From The Broken Road: From the Iron Gates to Mount Athos, by Patrick Leigh Fermor (Journey Across Europe Book 3, NYRB Classics, 2014), Kindle pp. 149-151:
These hostile feelings were much more deeply rooted in the north, where the Jewish population had increased from about two thousand families to close on a million in a hundred and thirty years, most of them in flight from the appalling conditions in Poland and the Russian Pale, until in several large Moldavian towns, including Yassy, the Moldavian capital, they now outnumbered the Rumanian inhabitants and monopolized the commerce of the province. Small wonder that this indigestible explosion of people caused dismay, resentment and hostility among the inhabitants; there was nothing comparable here to the harmonious and long established position of the polished and much less numerous Sephardim of the Ottoman world; small wonder, too, that the Jews, denied full citizenship and with nearly every route to advancement or honour denied to them, should expand and excel in the only field that was not barred by prejudice. The remote principality in which they suddenly began to proliferate had no middle class; rural society knew nothing between the mediaeval feudalism of landowners – the great and the lesser boyars, many of whom seldom set foot on their accumulations of acres – and a vast and callously exploited peasantry. There was no urban middle class, and, in Moldavia especially, as the country expanded, the Jewish population became a semi-alien bourgeoisie of middlemen and retailers.
Everyone reluctantly admitted that the Jews were honest in their dealings, however ruthless, and faithful to their agreements. I also noticed that nearly everyone, however ill-disposed in general, had one Jewish friend who ‘was not like the others’, an array of exemptions that must have added up to an imposing total. It was only on later travels in Moldavia and Bukovina that I got to know, talk to and even make friends with Jews not isolated in a Gentile majority.
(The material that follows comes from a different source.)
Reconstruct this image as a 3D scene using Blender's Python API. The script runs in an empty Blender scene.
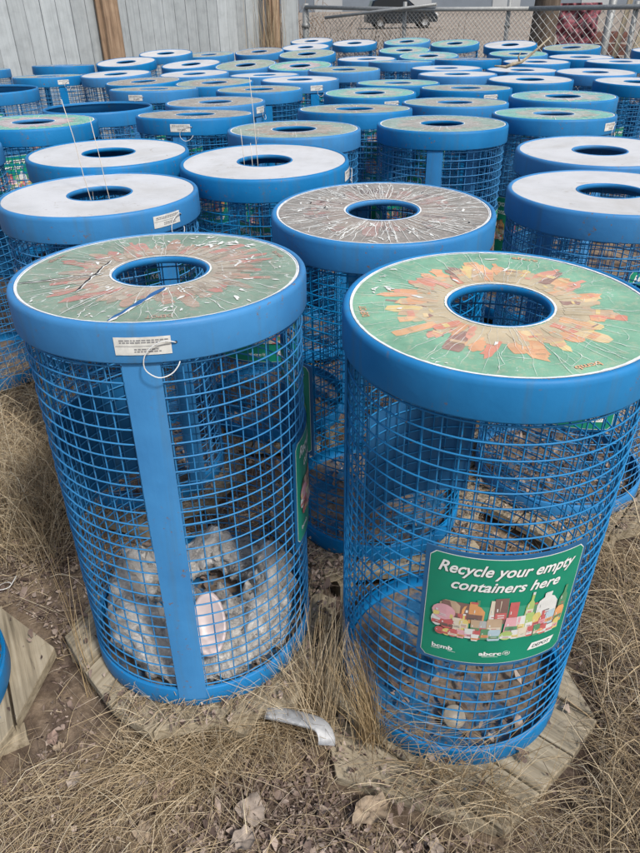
import bpy, math, random
import numpy as np
from mathutils import Matrix, Vector, noise as mnoise

PI = math.pi
rad = math.radians
C = bpy.context.scene.collection
RNG = random.Random(7)

# ------------------------------------------------------------------ camera numbers
F_PX, PITCH, ROLL = 675.77, 0.5618, -0.0199
ZRIM = 1.150                       # height of the rims over the ground
EYE = ZRIM + 0.517
R = 0.32                           # radius of a bin
H = 1.088                          # height of a bin

def prj(x, y, z):                  # world point -> photo pixel, used for the density of straw
    z = z - EYE
    c, s = np.cos(PITCH), np.sin(PITCH)
    d = y*c - z*s
    u = y*s + z*c
    X = F_PX*x/d; Y = -F_PX*u/d
    return 320 + X*np.cos(ROLL) - Y*np.sin(ROLL), 426.5 + X*np.sin(ROLL) + Y*np.cos(ROLL)

# ------------------------------------------------------------------ mesh builder
class MB:
    def __init__(self):
        self.v = []; self.f = []; self.m = []; self.s = []
    def add(self, vs, fs, mat=0, smooth=False):
        o = len(self.v)
        self.v += [tuple(p) for p in vs]
        for f in fs:
            self.f.append(tuple(i+o for i in f)); self.m.append(mat); self.s.append(smooth)
    def box(self, c, size, mat=0, rot=None):
        sx, sy, sz = size[0]/2, size[1]/2, size[2]/2
        vs = [Vector((x, y, z)) for z in (-sz, sz) for y in (-sy, sy) for x in (-sx, sx)]
        if rot is not None: vs = [rot @ p for p in vs]
        vs = [p + Vector(c) for p in vs]
        self.add(vs, [(0,2,3,1),(4,5,7,6),(0,1,5,4),(2,6,7,3),(0,4,6,2),(1,3,7,5)], mat)
    def tube(self, pts, r, n=5, mat=0, closed=False, caps=True, smooth=True):
        pts = [Vector(p) for p in pts]; K = len(pts)
        rr = r if isinstance(r, (list, tuple)) else [r]*K
        vs = []; up = Vector((0, 0, 1)); prev = None
        for i, p in enumerate(pts):
            if closed: t = pts[(i+1) % K] - pts[i-1]
            else: t = pts[min(i+1, K-1)] - pts[max(i-1, 0)]
            if t.length < 1e-9: t = Vector((0, 0, 1))
            t.normalize()
            if prev is None:
                a = t.cross(up)
                if a.length < 1e-3: a = t.cross(Vector((1, 0, 0)))
            else:
                a = prev - t*prev.dot(t)
                if a.length < 1e-6: a = t.cross(up)
            a.normalize(); prev = a; b = t.cross(a)
            for k in range(n):
                q = 2*PI*k/n
                vs.append(p + (a*math.cos(q) + b*math.sin(q))*rr[i])
        fs = []
        for i in range(K if closed else K-1):
            j = (i+1) % K
            for k in range(n):
                l = (k+1) % n
                fs.append((i*n+k, j*n+k, j*n+l, i*n+l))
        self.add(vs, fs, mat, smooth)
        if caps and not closed:
            o = len(self.v) - K*n
            self.f.append(tuple(o+k for k in range(n))); self.m.append(mat); self.s.append(False)
            self.f.append(tuple(o+(K-1)*n+k for k in reversed(range(n)))); self.m.append(mat); self.s.append(False)
    def lathe(self, prof, n=64, mat=0, a0=0, a1=2*PI, smooth=True):
        full = abs(a1-a0-2*PI) < 1e-6
        cols = n if full else n+1
        vs = []
        for i in range(cols):
            a = a0 + (a1-a0)*i/n
            for (r, z) in prof: vs.append((r*math.cos(a), r*math.sin(a), z))
        P = len(prof); fs = []
        for i in range(n):
            j = (i+1) % cols
            for k in range(P-1):
                fs.append((i*P+k, j*P+k, j*P+k+1, i*P+k+1))
        self.add(vs, fs, mat, smooth)
    def xform(self, M):
        self.v = [tuple(M @ Vector(p)) for p in self.v]
    def mesh(self, name, mats):
        me = bpy.data.meshes.new(name)
        me.from_pydata(self.v, [], self.f)
        for m in mats: me.materials.append(m)
        me.polygons.foreach_set('material_index', self.m)
        me.polygons.foreach_set('use_smooth', self.s)
        me.update()
        return me
    def obj(self, name, mats, parent=None):
        if not isinstance(mats, (list, tuple)): mats = [mats]
        return link(name, self.mesh(name, mats), parent)

def link(name, data, parent=None):
    o = bpy.data.objects.new(name, data); C.objects.link(o)
    if parent is not None: o.parent = parent
    return o
def tag(o, label=None, cat=None, group=None, kind=None):
    if label: o['label'] = label
    if cat: o['category'] = cat
    if group: o['group'] = group
    if kind: o['kind'] = kind
    return o
def empty(name, loc=(0,0,0), rz=0):
    o = bpy.data.objects.new(name, None); C.objects.link(o)
    o.empty_display_size = 0.1; o.location = loc; o.rotation_euler = (0, 0, rz)
    return o
def np_mesh(name, V, Fq, mat, smooth=True):
    me = bpy.data.meshes.new(name)
    k = Fq.shape[1]
    me.vertices.add(len(V)); me.vertices.foreach_set('co', V.astype(np.float32).ravel())
    me.loops.add(Fq.size); me.loops.foreach_set('vertex_index', Fq.astype(np.int32).ravel())
    me.polygons.add(len(Fq))
    me.polygons.foreach_set('loop_start', np.arange(0, Fq.size, k, dtype=np.int32))
    me.polygons.foreach_set('loop_total', np.full(len(Fq), k, dtype=np.int32))
    me.polygons.foreach_set('use_smooth', np.full(len(Fq), smooth, dtype=bool))
    me.materials.append(mat); me.update(calc_edges=True); me.validate()
    return me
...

Lack of any need to conform to alien ways had left their way of life absolutely intact: the long black kaftans, broad-brimmed black velvet hats, skullcaps, black, red and blond beards, corkscrew side-whiskers (like those of my host and his son in the woods of the Banat), and a Yiddish largely unalloyed by Rumanian, but embedded with Polish and Russian words as well as the Hebrew studied by the rabbis and divinity students.
This is where my father comes from — not exactly Moldavia, but further west in Bacau/Tigu Ocna. I assume the situation was similar, but I am not sure — I still haven’t read more than two lines of this this but probably will
I read it — extremely interesting….I ordered the book. I think that for your Holocaust course this three volume book (get it in McGill Library, use Interlibrary loan if you need to) might be an interesting background written during the year Hitler cme to oower. One of the volumes probably covers Germany, and probably there are other sections on the Jews of Europe in 1933-4. My family on both sides had mostly left twenty years earlier, luckily.
The writing seems easy to read and entertaining. Not academic, but good traveler’s on the ground observations.